Simply revisiting their roots would have been nice enough, but Old 97’s do not merely recycle comfortable ground. Perhaps it’s because the band are at that stage in their career where they need to remind their fan base of their relevance or walk away, but they sound inspired and determined. There’s an urgency to their songwriting, playing, and singing that is too rarely seen in a band at such an autumnal point in their career trajectory. It is, undoubtedly, inspired stuff.
Indeed, Blame It on Gravity wastes no time in strutting its bravado, beginning with the one-two punch of “The Fool” and “Dance with Me”. The former begins with a fury of strumming and pounding, drops into a tight groove, then explodes with each chorus. While all the playing is solid, it is Philip Peeples’s drums that drive the song, chugging along like a train one moment, erupting into frantic fills the next, then settling into tight rolls that start the whole thing all over again. “Love is going to come / You’ve got to coax it out / You’ve got to be a fool / To be a fool in love”, Miller sings, and the music parallels the unpredictable nature of romance. “Dance with Me” elaborates on this theme; sounding like a cantina-surf rocker in a James Bond flick (yes, that’s a weird description, but listen to it), it seeps love and danger.
If the Old 97’s can masterfully blend the fast tempos of punk with the twang of country, though, they can also slow down the beat and craft some fine country sway. “Color of a Lonely Heart Is Blue”, one of two songs here written and sung by bassist Murry Hammond, is the kind of country perfected by the Byrds and Flying Burrito Brothers; ethereal and hazy, it’s the sound of driving through the desert in the pre-dawn, the purple sky slowly giving way to daylight.

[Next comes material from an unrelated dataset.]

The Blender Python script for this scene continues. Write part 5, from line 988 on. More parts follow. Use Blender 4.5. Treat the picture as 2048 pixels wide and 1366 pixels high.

Of course, no Old 97’s album would be complete without the bookish charm of Rhett Miller. With one foot in the bar and the other in the library, he’s the foil to himself, the perfect mix of recklessness and studiousness to front a band that straddles just as many boundaries. His ability to toss off nonchalant observations that are more profound than they first appear is on display all over this album, but an example from “No Baby I” suffices: “The difference between us”, Miller sings, “Is way down on the inside / It’s very tricky business.” Such a lyric says relatively little on one level, but gets to the core of everything on another. You couldn’t explain an emotional disconnect in a more abstract manner, but you couldn’t explain it in a more exact manner, either.
This isn’t to say, however, that the whole album works to masterful effect. A few of the songs try to get away with too much and end up turning their influences into mere kitsch. “She Loves the Sunset”, for example, once again combines country with surf-rock, but its vibrato guitar evokes images of cheap hotels and plastic pink flamingos more than any genuine sentiment. And “This Beautiful Thing”, the other Hammond composition, sounds like city boys doing their best country impersonation, but never quite feeling it enough to stop affecting a drawl.
The slips here are few, though, and for the most part the quartet succeeds in doing what they do best — blending American music genres with ease and enthusiasm. From the insistent guitar riffs of “Ride” to the melancholic lilt of “Color of a Lonely Heart Is Blue” to the drumming reminiscent of Mike Joyce’s legendary drumming in “The Queen Is Dead” found in “Early Morning”, Blame It on Gravity is a sturdy collection of songs. In that regard, it’s a nice reminder of what was so wonderful about alt-country in the first place. Oh sure, everything becomes familiar after a while, but some things never become trite when they’re done right.